Lines containing the word "scene" are to be located and copied.
* BEGIN *
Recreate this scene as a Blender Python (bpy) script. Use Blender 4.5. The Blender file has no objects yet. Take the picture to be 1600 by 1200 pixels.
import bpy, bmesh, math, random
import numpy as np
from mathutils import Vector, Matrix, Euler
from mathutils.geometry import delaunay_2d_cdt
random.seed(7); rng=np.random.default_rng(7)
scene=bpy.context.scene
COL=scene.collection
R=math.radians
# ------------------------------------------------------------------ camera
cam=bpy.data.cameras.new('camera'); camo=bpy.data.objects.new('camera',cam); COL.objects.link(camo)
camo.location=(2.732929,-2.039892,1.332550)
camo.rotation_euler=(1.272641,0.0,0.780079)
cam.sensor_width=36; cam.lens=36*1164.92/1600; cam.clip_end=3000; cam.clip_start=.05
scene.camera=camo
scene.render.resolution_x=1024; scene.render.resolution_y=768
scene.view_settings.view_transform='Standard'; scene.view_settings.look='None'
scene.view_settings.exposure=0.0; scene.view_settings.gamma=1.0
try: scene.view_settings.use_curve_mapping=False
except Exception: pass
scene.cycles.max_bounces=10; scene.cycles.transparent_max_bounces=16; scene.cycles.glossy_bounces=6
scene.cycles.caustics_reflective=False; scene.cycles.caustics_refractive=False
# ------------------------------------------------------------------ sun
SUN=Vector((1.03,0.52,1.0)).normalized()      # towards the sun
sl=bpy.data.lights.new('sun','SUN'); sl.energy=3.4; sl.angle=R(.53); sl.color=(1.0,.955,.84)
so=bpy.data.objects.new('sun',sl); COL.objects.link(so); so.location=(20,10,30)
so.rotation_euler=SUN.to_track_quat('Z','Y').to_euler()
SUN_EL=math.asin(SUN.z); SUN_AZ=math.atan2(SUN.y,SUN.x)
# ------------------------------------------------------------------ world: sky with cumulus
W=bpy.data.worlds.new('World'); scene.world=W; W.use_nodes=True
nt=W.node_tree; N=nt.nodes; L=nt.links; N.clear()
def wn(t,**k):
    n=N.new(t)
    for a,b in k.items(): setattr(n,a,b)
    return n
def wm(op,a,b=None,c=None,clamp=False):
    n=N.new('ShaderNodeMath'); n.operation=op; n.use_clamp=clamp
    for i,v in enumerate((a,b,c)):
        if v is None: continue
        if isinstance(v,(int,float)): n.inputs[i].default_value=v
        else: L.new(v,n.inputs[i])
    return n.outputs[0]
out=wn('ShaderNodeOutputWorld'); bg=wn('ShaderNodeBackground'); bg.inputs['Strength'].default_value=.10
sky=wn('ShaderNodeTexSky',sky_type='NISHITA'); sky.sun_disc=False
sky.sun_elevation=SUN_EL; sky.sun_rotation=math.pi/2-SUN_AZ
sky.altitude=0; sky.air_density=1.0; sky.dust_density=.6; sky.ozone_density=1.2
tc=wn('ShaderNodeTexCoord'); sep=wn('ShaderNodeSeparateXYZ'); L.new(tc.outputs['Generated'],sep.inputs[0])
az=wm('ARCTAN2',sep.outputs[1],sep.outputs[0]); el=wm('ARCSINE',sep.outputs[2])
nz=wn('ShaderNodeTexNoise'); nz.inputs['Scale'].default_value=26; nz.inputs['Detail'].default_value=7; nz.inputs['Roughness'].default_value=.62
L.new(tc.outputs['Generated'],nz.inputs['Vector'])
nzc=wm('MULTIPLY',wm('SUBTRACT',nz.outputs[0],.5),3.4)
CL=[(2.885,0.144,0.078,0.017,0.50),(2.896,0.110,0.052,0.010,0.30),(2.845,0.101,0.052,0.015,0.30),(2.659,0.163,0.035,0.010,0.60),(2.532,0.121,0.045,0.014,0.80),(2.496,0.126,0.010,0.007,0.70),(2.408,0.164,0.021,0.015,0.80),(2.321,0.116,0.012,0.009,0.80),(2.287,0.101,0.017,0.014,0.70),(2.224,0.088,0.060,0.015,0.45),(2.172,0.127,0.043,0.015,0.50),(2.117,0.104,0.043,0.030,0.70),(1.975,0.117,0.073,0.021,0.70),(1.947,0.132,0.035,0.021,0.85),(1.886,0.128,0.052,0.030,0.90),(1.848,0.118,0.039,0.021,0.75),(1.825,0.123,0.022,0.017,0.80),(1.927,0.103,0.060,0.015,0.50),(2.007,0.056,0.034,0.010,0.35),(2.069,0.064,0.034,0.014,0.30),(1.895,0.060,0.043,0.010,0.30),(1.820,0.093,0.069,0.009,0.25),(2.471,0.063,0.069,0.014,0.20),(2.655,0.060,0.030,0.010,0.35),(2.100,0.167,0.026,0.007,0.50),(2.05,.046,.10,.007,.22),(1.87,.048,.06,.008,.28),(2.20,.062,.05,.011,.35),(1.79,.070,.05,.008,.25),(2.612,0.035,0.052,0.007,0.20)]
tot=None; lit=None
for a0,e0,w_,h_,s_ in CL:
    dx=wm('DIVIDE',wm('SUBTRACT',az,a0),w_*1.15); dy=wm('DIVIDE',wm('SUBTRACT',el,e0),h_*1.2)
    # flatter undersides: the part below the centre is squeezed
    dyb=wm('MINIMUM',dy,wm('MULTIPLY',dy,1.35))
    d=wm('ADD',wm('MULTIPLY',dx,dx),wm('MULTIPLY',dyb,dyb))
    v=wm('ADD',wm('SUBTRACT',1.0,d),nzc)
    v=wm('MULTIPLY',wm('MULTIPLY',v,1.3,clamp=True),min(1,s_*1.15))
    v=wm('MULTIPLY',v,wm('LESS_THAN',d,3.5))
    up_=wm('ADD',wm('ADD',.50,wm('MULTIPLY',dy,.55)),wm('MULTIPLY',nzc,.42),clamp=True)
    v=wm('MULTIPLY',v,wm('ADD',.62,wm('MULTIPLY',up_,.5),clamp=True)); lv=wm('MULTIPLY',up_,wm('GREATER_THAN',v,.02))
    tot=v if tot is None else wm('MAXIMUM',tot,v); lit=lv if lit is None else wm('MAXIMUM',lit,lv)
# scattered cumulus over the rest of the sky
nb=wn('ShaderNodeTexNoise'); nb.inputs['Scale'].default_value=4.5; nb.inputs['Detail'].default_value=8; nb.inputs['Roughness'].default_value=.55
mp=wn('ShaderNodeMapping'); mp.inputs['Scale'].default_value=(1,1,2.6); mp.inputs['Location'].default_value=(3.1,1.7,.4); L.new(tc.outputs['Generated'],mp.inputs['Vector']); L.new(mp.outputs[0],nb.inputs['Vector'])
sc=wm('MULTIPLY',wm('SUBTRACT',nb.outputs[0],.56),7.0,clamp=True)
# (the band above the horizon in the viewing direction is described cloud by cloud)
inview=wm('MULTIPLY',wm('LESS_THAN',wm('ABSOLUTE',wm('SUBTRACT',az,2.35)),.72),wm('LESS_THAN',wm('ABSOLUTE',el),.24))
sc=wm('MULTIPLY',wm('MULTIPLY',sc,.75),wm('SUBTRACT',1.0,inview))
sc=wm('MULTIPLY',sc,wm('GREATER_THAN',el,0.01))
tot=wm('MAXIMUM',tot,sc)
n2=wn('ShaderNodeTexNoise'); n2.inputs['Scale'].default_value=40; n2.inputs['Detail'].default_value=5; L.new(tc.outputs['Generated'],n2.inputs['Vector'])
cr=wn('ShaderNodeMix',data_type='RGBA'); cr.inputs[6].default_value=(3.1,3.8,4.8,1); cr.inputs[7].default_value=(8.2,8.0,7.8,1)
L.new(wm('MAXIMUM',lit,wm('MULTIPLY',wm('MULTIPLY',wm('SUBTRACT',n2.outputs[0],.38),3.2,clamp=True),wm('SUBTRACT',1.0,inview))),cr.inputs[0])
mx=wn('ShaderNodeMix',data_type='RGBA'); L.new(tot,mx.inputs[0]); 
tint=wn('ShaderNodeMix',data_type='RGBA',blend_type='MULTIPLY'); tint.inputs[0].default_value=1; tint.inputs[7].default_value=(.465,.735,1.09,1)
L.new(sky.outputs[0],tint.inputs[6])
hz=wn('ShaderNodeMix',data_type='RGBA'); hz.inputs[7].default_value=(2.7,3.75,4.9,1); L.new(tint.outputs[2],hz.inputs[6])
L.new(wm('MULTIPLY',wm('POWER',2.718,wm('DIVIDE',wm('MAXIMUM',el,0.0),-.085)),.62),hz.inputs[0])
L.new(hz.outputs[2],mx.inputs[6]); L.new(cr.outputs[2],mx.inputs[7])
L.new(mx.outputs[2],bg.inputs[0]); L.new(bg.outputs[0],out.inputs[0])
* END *
--- Result of this exercise ---
Recreate this scene as a Blender Python (bpy) script. Use Blender 4.5. The Blender file has no objects yet. Take the picture to be 1600 by 1200 pixels.
scene=bpy.context.scene
COL=scene.collection
scene.camera=camo
scene.render.resolution_x=1024; scene.render.resolution_y=768
scene.view_settings.view_transform='Standard'; scene.view_settings.look='None'
scene.view_settings.exposure=0.0; scene.view_settings.gamma=1.0
try: scene.view_settings.use_curve_mapping=False
scene.cycles.max_bounces=10; scene.cycles.transparent_max_bounces=16; scene.cycles.glossy_bounces=6
scene.cycles.caustics_reflective=False; scene.cycles.caustics_refractive=False
W=bpy.data.worlds.new('World'); scene.world=W; W.use_nodes=True